-------- GIVEN INFORMATION --------

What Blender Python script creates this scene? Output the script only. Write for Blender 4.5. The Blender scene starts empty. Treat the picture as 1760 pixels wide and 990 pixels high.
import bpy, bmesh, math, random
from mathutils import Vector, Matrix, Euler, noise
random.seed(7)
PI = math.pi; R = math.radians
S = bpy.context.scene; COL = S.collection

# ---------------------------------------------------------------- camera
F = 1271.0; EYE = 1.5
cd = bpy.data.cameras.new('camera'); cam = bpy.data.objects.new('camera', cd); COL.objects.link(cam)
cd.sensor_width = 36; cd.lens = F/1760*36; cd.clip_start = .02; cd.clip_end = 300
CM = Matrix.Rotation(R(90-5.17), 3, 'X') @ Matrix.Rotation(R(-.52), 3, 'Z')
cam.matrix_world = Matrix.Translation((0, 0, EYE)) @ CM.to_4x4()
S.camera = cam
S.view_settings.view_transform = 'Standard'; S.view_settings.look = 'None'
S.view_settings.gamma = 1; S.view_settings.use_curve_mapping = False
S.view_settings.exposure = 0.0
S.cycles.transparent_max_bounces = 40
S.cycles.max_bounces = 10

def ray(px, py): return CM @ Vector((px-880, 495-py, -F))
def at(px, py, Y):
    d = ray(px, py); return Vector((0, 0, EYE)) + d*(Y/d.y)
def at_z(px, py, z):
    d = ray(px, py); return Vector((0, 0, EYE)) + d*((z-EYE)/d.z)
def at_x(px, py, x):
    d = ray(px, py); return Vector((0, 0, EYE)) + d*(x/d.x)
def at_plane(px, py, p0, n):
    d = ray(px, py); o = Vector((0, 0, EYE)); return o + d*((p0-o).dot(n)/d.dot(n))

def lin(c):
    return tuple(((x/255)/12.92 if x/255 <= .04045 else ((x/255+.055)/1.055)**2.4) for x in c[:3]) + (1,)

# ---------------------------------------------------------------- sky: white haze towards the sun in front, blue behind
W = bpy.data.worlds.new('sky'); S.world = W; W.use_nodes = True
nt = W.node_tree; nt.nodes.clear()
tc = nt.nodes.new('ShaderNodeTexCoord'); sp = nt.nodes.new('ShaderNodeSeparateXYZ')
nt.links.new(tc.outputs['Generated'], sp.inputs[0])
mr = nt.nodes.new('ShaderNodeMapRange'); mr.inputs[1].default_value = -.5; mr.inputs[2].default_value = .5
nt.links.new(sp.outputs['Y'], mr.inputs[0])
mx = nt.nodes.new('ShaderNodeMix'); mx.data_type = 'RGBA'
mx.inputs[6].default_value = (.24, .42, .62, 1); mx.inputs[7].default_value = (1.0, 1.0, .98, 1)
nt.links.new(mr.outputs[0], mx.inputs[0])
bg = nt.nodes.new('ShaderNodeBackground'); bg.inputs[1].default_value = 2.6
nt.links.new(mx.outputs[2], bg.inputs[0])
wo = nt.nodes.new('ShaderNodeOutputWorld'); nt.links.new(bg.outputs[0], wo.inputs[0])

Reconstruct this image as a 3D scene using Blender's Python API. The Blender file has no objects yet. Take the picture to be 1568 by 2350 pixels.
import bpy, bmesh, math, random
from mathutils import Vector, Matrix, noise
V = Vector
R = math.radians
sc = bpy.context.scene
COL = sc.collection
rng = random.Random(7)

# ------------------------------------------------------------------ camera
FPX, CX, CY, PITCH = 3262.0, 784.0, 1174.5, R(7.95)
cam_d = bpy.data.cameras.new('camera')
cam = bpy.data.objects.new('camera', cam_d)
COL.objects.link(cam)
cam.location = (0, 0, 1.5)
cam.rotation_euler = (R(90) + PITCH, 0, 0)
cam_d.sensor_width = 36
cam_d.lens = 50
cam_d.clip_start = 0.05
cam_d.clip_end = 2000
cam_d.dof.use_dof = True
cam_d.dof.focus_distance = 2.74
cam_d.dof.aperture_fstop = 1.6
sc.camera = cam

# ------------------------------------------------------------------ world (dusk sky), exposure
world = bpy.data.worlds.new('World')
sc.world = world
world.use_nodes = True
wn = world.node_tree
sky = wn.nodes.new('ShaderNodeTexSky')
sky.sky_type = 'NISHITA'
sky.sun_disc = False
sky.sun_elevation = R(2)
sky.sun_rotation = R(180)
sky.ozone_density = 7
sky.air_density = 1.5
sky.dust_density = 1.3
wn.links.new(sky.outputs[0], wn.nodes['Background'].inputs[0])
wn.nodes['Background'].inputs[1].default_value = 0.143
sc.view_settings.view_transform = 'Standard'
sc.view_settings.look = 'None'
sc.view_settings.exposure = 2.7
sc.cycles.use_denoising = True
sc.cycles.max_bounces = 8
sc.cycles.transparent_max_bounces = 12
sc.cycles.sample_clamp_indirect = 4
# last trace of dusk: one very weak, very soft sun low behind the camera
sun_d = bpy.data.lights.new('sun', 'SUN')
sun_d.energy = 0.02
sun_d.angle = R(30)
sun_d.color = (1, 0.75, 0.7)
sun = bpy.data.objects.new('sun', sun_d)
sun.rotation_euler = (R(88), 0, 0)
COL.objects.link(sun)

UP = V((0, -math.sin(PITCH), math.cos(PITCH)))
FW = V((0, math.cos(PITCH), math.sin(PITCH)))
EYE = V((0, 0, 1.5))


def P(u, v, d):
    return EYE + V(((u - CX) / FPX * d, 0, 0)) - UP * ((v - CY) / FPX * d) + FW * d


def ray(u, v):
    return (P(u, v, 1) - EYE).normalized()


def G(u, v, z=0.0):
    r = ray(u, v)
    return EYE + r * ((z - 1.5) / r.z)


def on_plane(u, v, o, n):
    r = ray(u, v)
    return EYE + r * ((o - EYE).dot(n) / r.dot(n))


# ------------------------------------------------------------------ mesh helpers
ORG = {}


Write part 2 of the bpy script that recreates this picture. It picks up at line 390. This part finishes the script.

--------

Print exactly, and only, the lines beginning at the top of the listing and ending at the line with "S = bpy.context.scene; COL = S.collection".

- TASK RESPONSE -
What Blender Python script creates this scene? Output the script only. Write for Blender 4.5. The Blender scene starts empty. Treat the picture as 1760 pixels wide and 990 pixels high.
import bpy, bmesh, math, random
from mathutils import Vector, Matrix, Euler, noise
random.seed(7)
PI = math.pi; R = math.radians
S = bpy.context.scene; COL = S.collection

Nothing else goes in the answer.